You do a great job of exploring their trust issues in their chapter, starting with the climbing exercise and moving on to the
real issues between them.
She knew he meant it - he wasn't going to get even. Her heart ached to be able to trust him again.
She trusts him in the first sentence and then
wants to trust him in the second. So she trusts him but doesn't realize it, or just plain is afraid to let herself, which seems more likely.
And then it all leads up to her confessing her dream to him. Not the fun, sexy ones (though the fact that they're willing to share those
does show a certain amount of mutual trust) but the one where she's falling and doesn't trust that he'll be there to catch her. And it turns out that he doesn't trust
himself to catch her either, which is just heartbreaking, even if I do still kind of want to smack him upside the head. But I can see how he might let that fear rule him for a while. I only hope that Lois will talk him around to her point of view.
No one knows what's going to happen or how it's going to end.

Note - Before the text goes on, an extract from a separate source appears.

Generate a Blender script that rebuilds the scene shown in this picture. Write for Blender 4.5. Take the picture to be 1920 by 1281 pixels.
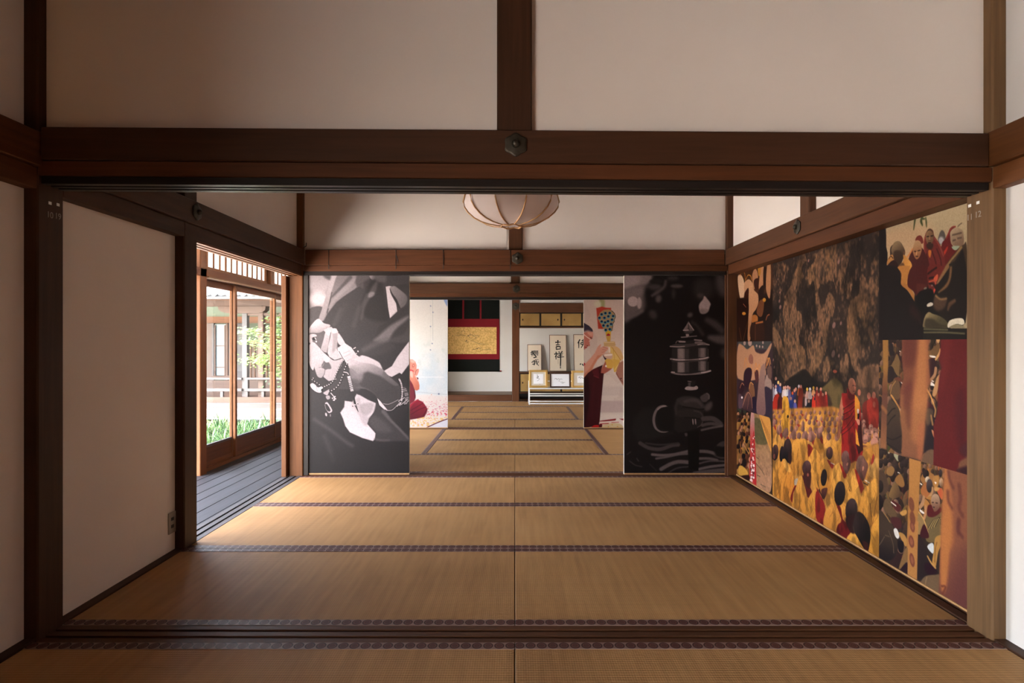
import bpy, bmesh, math, random
import numpy as np
from mathutils import Vector, Matrix

for o in list(bpy.data.objects):
    bpy.data.objects.remove(o)
SC = bpy.context.scene
COL = SC.collection
PI = math.pi

# ------------------------------------------------------------------ camera, world, sun, exposure
F, CX, CY, HC = 1135.0, 965.5, 645.0, 1.181
cam_d = bpy.data.cameras.new('camera')
cam_d.sensor_width = 36.0
cam_d.lens = 36.0 * F / 1920.0
cam_d.shift_x = -(CX - 960.0) / 1920.0
cam_d.shift_y = (CY - 640.5) / 1920.0
cam_d.clip_start = 0.05
cam = bpy.data.objects.new('camera', cam_d)
cam.location = (0, 0, HC)
cam.rotation_euler = (PI / 2, 0, 0)
COL.objects.link(cam)
SC.camera = cam

SC.view_settings.view_transform = 'Standard'
SC.view_settings.look = 'None'
SC.view_settings.gamma = 1.0
SC.view_settings.use_curve_mapping = False
SC.view_settings.exposure = 2.08

world = bpy.data.worlds.new('world')
SC.world = world
world.use_nodes = True
wn, wl = world.node_tree.nodes, world.node_tree.links
bg = wn['Background']
sky = wn.new('ShaderNodeTexSky')
sky.sky_type = 'NISHITA'
sky.sun_disc = False
sky.sun_elevation = math.radians(52)
sky.sun_rotation = math.radians(200)
sky.dust_density = 3.0
hz = wn.new('ShaderNodeMix'); hz.data_type = 'RGBA'
hz.inputs[0].default_value = 0.75
hz.inputs[7].default_value = (1.0, 0.93, 0.86, 1)
wl.new(sky.outputs[0], hz.inputs[6])
wl.new(hz.outputs[2], bg.inputs[0])
bg.inputs[1].default_value = 3.2

sun_d = bpy.data.lights.new('sun', 'SUN')
sun_d.energy = 7.5
sun_d.angle = math.radians(3)
sun_d.color = (1.0, 0.93, 0.82)
sun = bpy.data.objects.new('sun', sun_d)
sun.location = (-8, -4, 12)
sun.rotation_euler = Vector((0.34, 0.34, -1.0)).to_track_quat('-Z', 'Y').to_euler()
COL.objects.link(sun)

# sky portals in the daylight openings only steer the sampling of the sky
def portal(loc, rot, sx, sy):
    d = bpy.data.lights.new('sky_portal', 'AREA')
    d.shape = 'RECTANGLE'; d.size = sx; d.size_y = sy
    d.cycles.is_portal = True
    o = bpy.data.objects.new('sky_portal', d)
    o.location = loc; o.rotation_euler = rot
    COL.objects.link(o)
portal((-3.12, 0.6, 1.15), (0, -PI / 2, 0), 2.4, 9.8)
portal((-3.12, 9.0, 1.15), (0, -PI / 2, 0), 2.4, 6.8)

# ------------------------------------------------------------------ materials
def srgb(c):
    return tuple(((v / 255.0) / 12.92 if v / 255.0 <= 0.04045 else ((v / 255.0 + 0.055) / 1.055) ** 2.4) for v in c)

def newmat(name):
    m = bpy.data.materials.new(name)
    m.use_nodes = True
    return m, m.node_tree.nodes, m.node_tree.links, m.node_tree.nodes['Principled BSDF']

def plain(name, col, rough=0.6, metal=0.0, spec=0.5):
    m, n, l, b = newmat(name)
    b.inputs['Base Color'].default_value = (*col, 1)
    b.inputs['Roughness'].default_value = rough
    b.inputs['Metallic'].default_value = metal
    b.inputs['Specular IOR Level'].default_value = spec
    return m

def coords(n, l, scale, rnd=True):
    tc = n.new('ShaderNodeTexCoord')
    mp = n.new('ShaderNodeMapping')
    mp.inputs['Scale'].default_value = scale
    l.new(tc.outputs['Object'], mp.inputs['Vector'])
    if rnd:
        oi = n.new('ShaderNodeObjectInfo')
        ml = n.new('ShaderNodeMath'); ml.operation = 'MULTIPLY'; ml.inputs[1].default_value = 37.0
        l.new(oi.outputs['Random'], ml.inputs[0])
        l.new(ml.outputs[0], mp.inputs['Location'])
    return mp.outputs['Vector']

def ramp(n, l, fac, stops):
    r = n.new('ShaderNodeValToRGB')
    e = r.color_ramp.elements
    e[0].position, e[0].color = stops[0][0], (*stops[0][1], 1)
    e[1].position, e[1].color = stops[-1][0], (*stops[-1][1], 1)
    for p, c in stops[1:-1]:
        k = e.new(p); k.color = (*c, 1)
    l.new(fac, r.inputs[0])
    return r.outputs[0]

def bump(n, l, fac, b, strength, dist=0.002):
    bp = n.new('ShaderNodeBump')
    bp.inputs['Strength'].default_value = strength
    bp.inputs['Distance'].default_value = dist
    l.new(fac, bp.inputs['Height'])
    l.new(bp.outputs[0], b.inputs['Normal'])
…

If it came right down to it, and I knew for certain that someone would use me to get to you, I'd still pick you. I'd rather have those few days or weeks or however long we get that are real, and happy, than to have an entire lifetime of lonely safety without you.
Yes. That's it exactly, isn't it? Makes me think of Julia Roberts in
Steel Magnolias - "I would rather have thirty minutes of wonderful than a lifetime of nothing special."
Let's hope Lois will be very convincing!